State regulations allow vocational schools to admit students on a competitive basis, and critics say that is screening out the very kids who might most need the applied learning of vocational schools to spark their interest in school and stay on track.

“The right kids aren’t getting in,” says Scott Palladino, principal at Wareham High School on Cape Cod. “The kids who need to learn a trade, those hands-on kids, aren’t getting accepted.”

“We talk about no child left behind,” says Haverhill Mayor James Fiorentini. “We are excluding thousands of kids from getting the education they deserve by running our voc schools like elite prep schools.”

That may be overstating things. Vocational schools enroll plenty of kids who are in the middle of the academic pack, or who lag behind it. And the schools, taken as a group, enroll a higher percentage of special needs students than Massachusetts schools overall. But there is also more than a kernel of truth to what Fiorentini says.

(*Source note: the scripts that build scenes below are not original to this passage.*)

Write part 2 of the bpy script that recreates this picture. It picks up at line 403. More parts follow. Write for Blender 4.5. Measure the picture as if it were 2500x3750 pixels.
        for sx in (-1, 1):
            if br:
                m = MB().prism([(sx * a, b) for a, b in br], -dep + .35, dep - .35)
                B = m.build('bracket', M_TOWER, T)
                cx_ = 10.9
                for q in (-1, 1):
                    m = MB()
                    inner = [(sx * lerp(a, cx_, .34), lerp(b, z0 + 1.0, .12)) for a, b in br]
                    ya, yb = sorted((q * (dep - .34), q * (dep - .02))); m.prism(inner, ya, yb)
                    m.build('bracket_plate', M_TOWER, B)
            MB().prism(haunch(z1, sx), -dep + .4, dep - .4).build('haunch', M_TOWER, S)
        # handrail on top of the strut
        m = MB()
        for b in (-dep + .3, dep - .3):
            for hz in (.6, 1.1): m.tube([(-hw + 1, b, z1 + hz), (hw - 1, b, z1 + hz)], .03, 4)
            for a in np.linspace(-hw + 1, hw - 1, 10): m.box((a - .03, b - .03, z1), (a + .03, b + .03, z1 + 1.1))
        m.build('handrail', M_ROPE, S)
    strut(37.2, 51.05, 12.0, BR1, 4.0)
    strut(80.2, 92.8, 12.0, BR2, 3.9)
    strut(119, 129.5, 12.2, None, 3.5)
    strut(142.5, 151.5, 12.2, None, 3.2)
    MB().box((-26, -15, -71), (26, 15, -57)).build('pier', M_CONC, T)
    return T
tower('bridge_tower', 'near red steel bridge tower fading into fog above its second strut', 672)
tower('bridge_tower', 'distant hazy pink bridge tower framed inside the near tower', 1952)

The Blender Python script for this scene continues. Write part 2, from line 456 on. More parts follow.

Some vocational schools have very low enrollment of special needs students and English language learners, a pattern for which some charter schools have drawn criticism. And vocational schools have become a particularly favored choice for middle-class families in urban communities where district high schools struggle with high dropout rates, disruptive students, and other challenges.

Many of the schools have solid academic offerings and boast state-of-the-art facilities for vocational programs, supported by a state funding formula that sends voc-tech schools about $5,000 more per pupil than district high schools.

Students in the carpentry shop at Greater New Bedford Vocational Technical High School.

While some vocational schools have unfilled seats, many of those serving the state’s Gateway Cities—former industrial centers such as New Bedford, Worcester, and Fitchburg—are now oversubscribed. According to a report issued last year by the Massachusetts Budget and Policy Center, 3,200 students were on waiting lists at Massachusetts vocational schools for the 2015-16 school year. Gateway Cities account for roughly one-quarter of all public school students statewide, but they were home to 53 percent of those unable to land a spot at a vocational school.

The high demand for seats has created what a 2016 report from Northeastern University called a “peculiar paradox” in Massachusetts vocational education.

“Some still think that these schools are reserved for students who cannot succeed in the state’s comprehensive high schools,” said the report. But vocational schools are, in fact, now in such demand, it said, that they are leaving behind students “with lackluster academic or disciplinary records, often with fewer family resources, who have historically benefitted the most from career vocational education, and who now must compete for vocational school slots with better-prepared students—many of whom are college-bound.”

“It’s a Catch-22, there’s no question about it,” says David Ferreira, the executive director of the Massachusetts Association of Vocational Administrators, a statewide organization representing vocational school leaders. “What’s clear is some of the youngsters who used to be able to get into voc schools no longer get in because it’s ability-based and is based on a set of standards approved by the Department of Education.”

Mitchell Chester, the state education commissioner, says, “I think of it sometimes as, our voc schools are victims of their own success.”

VOC RISING

If there was a single turning point that sent the state’s vocational schools on their upward trajectory, nearly everyone agrees it was passage of the 1993 Education Reform Act. A 1984 federal measure, the Perkins Act, pushed vocational schools to beef up the academic side of their program. But it was the state law passed a decade later that provided the clear incentive for vocational schools to take academic outcomes more seriously. The law brought millions of dollars in new education spending, but also demanded accountability for results, introducing the MCAS exam in math and English, which all public school students in the state had to pass in 10th grade to receive a high school diploma.

Many vocational school leaders reacted with alarm and lobbied against being held to the same standard. Their schools were not focused on academics, they said, and their students were not, for the most part, looking to continue their studies beyond high school. But state officials held the line, insisting that there would be no exemptions from the new graduation requirement.

For vocational schools, rather than proving to be their undoing, introduction of the new graduation requirement became a defining moment that led them to dramatically ratchet up their academic programs and standards, moves that have a lot to do with why the schools are in such demand today.

“What looked like a curse ended up being a blessing,” says Robert Gomes, community outreach coordinator at Greater New Bedford voc-tech. “We had to meet the challenge.”